If you want to start a discrete workflow automatically when people upload multiple files, you can use Box’s File Request feature.
File Request is a separate feature, available to every paid Box Business Plan account (or higher). You can review comprehensive information about File Request elsewhere. Basically, File Request enables you to create a Web form in seconds that anyone can use to upload content to Box. When you specify File Request as a workflow trigger, the workflow launches automatically each time someone completes your File Request form and uses it to submit content to the Box folder you’ve designated.
This is especially useful when gathering content from someone is the first step in a workflow. For example:
- HR teams can use File Request to gather employment-related documents from new hires and upload them directly into Box. Relay then routes the documents through the HR review process before moving the documents to the new employees’ files.
- Marketing teams can use File Request to gather assets from creative agencies, with Relay automatically routing the assets through a review-and-approval process.
- Finance teams can use File Request to solicit vendor invoices and have Relay route those invoices through an approval process.
- IT can use File Request to obtain security and compliance certifications from partners so Relay can route them to legal and compliance teams to review.
Using File Request as a trigger in Relay effectively enables you to apply one workflow repeatedly, to every document submitted via your form, without any further action on your part. You can:
- assign a single workflow outcome to a discrete set of files instead of to a single file
- create a new folder with a unique and easily-identifiable name and move all files submitted via your File Request into that folder
- approve multiple files simultaneously, with a single action
You can use File Request to solicit documents and metadata from anyone, inside or outside your organization, regardless of whether they even have a Box account.
Note
A File Request trigger differs from a simple “file upload” trigger in that it enables you to initiate a single workflow on multiple files at once, automatically.
Using File Request to Trigger a Relay Workflow
This consists of three separate procedures:
- Create a File Request on a folder. All content submitted via your File Request is uploaded into that folder. Instructions for creating a File Request.
- Build a Relay workflow on that folder using File Request as a trigger. Instructions for building a workflow.
- Send the link to the File Request form to the people whose content you wish to process through your workflow.
As the above procedure shows, you must create the File Request first. Otherwise you cannot select a File Request as a trigger when you begin building your workflow.
Also, when you build your workflow, you can modify it to start based exclusively on some metadata condition being met – for example, if the value of a submitted contract exceeds a certain amount.
Important
The workflow does not begin until Box receives requested content – that is, when requested files have been uploaded and metadata has been added.
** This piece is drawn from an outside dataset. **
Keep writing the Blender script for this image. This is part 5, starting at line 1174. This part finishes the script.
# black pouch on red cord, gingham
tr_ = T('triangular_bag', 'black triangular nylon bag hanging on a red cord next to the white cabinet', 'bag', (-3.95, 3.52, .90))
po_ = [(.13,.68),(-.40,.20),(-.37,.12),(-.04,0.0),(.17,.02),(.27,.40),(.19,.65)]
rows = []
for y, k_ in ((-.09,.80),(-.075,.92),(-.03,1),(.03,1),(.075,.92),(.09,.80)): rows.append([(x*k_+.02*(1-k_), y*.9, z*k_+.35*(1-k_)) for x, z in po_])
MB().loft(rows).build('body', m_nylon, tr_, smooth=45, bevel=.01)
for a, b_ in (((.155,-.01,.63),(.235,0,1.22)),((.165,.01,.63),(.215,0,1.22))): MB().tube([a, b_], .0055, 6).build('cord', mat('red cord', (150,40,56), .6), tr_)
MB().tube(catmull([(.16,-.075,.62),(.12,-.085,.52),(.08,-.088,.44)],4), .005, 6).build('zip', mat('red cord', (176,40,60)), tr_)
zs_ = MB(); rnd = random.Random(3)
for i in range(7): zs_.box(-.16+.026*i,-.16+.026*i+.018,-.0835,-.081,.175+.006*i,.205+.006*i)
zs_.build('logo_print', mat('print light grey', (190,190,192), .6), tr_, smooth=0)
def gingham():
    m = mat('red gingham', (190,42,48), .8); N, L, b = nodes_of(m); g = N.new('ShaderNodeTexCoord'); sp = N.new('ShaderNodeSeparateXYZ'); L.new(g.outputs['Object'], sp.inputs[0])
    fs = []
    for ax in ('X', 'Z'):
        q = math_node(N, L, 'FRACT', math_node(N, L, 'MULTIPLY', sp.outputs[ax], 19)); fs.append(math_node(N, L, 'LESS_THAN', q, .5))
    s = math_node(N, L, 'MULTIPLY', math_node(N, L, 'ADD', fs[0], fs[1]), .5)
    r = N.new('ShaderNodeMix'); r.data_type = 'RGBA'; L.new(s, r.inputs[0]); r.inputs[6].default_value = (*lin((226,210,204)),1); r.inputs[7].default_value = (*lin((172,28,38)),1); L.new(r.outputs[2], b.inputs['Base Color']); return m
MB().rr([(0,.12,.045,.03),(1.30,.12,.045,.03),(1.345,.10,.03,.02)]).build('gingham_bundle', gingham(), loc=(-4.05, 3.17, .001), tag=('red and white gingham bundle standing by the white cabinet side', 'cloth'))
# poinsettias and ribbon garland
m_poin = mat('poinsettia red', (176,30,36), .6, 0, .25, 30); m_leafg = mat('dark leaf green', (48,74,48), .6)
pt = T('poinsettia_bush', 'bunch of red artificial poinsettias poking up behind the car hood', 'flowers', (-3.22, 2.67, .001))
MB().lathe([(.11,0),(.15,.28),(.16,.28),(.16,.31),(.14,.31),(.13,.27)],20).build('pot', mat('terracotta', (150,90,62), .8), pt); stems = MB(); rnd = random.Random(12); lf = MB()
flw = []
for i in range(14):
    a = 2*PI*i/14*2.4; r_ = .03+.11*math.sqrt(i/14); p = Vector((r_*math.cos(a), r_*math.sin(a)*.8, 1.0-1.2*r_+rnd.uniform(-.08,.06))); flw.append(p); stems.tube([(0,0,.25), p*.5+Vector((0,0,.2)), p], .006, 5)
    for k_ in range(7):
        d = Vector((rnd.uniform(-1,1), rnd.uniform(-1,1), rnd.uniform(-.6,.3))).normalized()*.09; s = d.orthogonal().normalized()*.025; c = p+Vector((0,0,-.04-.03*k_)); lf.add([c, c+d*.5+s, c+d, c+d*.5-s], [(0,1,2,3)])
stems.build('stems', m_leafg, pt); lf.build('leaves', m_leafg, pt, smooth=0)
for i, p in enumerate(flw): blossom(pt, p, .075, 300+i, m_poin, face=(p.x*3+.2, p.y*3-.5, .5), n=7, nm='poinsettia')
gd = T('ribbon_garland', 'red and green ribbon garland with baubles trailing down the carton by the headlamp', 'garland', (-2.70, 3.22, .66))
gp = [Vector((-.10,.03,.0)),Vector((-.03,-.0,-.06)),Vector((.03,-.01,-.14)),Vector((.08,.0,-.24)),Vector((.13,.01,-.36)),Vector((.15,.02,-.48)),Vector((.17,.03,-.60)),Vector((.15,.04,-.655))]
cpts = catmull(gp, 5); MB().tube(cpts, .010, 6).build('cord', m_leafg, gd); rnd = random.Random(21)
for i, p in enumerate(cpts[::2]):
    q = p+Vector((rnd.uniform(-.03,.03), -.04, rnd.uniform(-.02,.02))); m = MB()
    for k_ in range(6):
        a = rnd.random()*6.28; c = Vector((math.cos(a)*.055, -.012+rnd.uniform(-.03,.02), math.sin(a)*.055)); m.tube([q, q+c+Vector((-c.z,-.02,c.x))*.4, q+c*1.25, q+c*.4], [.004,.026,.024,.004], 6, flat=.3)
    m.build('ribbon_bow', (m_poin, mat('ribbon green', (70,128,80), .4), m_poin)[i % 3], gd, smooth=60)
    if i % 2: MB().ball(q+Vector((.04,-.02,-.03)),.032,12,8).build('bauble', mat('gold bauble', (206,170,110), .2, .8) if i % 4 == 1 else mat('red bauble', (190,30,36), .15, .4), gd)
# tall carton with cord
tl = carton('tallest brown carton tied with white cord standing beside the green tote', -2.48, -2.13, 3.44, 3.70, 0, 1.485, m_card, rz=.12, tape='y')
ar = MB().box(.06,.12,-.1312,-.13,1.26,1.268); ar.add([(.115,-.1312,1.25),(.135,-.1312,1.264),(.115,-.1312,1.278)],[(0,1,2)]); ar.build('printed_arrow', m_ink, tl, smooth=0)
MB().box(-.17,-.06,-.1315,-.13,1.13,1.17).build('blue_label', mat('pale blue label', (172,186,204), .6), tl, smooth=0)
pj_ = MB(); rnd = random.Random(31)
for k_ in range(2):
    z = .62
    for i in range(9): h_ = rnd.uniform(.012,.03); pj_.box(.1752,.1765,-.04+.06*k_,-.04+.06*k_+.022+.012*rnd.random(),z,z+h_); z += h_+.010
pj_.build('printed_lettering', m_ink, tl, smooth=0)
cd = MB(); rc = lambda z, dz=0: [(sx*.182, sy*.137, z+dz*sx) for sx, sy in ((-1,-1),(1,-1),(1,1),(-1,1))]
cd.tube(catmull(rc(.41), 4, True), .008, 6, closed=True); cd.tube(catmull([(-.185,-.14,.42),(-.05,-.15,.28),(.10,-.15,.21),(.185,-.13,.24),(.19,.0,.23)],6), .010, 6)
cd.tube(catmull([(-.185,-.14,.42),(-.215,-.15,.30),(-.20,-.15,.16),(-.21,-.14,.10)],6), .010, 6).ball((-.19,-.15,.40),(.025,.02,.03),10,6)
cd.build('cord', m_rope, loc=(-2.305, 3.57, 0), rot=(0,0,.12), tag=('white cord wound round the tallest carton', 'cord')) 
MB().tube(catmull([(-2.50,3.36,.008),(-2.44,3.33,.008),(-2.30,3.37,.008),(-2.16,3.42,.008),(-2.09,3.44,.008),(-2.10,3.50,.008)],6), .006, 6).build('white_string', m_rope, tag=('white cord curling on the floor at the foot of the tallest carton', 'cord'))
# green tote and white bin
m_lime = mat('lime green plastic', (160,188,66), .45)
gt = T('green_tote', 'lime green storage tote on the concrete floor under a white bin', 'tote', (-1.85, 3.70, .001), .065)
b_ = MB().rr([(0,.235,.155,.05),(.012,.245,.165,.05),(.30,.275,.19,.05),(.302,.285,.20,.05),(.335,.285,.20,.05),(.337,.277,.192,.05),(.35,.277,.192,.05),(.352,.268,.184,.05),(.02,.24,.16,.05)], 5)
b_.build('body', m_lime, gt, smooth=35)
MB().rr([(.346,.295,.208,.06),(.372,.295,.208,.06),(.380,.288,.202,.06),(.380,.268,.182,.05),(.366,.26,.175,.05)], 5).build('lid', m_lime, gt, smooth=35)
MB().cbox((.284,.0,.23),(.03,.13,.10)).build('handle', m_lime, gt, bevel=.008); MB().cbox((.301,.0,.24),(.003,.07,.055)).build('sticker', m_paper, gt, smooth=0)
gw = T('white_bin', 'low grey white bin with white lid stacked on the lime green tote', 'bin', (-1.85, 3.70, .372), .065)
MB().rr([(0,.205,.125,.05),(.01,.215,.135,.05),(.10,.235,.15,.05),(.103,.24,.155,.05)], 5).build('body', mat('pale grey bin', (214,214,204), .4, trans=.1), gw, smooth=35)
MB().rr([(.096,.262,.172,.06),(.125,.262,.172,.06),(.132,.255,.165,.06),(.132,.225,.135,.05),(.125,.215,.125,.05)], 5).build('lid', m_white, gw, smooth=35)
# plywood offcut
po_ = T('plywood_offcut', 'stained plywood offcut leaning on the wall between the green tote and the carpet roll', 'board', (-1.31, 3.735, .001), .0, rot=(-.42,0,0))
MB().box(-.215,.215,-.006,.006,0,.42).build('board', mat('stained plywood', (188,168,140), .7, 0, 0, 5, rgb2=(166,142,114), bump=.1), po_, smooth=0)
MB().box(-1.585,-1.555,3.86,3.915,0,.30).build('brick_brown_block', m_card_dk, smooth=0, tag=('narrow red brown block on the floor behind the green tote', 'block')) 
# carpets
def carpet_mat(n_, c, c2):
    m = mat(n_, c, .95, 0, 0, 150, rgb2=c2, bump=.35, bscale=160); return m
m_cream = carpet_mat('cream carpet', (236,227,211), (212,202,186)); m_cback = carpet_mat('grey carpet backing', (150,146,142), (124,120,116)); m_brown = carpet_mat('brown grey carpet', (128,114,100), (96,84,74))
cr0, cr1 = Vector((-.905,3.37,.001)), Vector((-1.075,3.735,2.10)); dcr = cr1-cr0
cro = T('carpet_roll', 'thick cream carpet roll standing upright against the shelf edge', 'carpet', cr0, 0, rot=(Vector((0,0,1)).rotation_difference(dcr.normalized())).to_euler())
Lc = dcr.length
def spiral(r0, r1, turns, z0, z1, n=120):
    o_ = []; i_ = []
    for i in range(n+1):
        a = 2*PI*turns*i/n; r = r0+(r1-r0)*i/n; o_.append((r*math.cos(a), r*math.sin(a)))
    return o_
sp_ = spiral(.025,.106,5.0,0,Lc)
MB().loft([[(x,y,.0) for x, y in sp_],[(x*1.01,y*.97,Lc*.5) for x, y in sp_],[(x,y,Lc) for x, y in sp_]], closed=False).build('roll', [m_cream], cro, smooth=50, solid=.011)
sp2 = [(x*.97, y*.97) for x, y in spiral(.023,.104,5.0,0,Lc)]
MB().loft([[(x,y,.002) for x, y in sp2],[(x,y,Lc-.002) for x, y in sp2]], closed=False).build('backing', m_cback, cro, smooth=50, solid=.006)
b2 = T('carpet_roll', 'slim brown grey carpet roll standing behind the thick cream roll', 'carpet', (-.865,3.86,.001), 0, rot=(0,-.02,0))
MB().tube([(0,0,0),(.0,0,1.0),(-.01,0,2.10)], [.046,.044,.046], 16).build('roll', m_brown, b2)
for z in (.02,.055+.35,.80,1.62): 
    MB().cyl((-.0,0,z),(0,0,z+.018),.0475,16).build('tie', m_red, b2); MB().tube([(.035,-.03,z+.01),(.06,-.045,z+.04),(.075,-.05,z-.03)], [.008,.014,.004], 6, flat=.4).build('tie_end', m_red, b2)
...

Relay then moves the submitted files and their associated metadata onto the next step of the workflow en masse, as a single package of files.
The workflow starts each time content is submitted via the File Request form.
When building your workflow, you can only use File Request forms on folders for which you have the corresponding Relay permissions. For example, if Relay is available only for a folder owner or co-owner, you must be the owner or a co-owner of that folder to use that folder’s File Request as a trigger in your workflow.
Tip
Box File Request enables you to request up to 500 files at one time. However, we recommend you limit your workflows to 20 files or fewer. If you think people might upload more than 20 files, consider adding instructions to your File Request asking people to limit uploads to 20 files at a time.
Note
If you assign a task as an outcome following a file request, that task applies to all requested files together, as a bundle.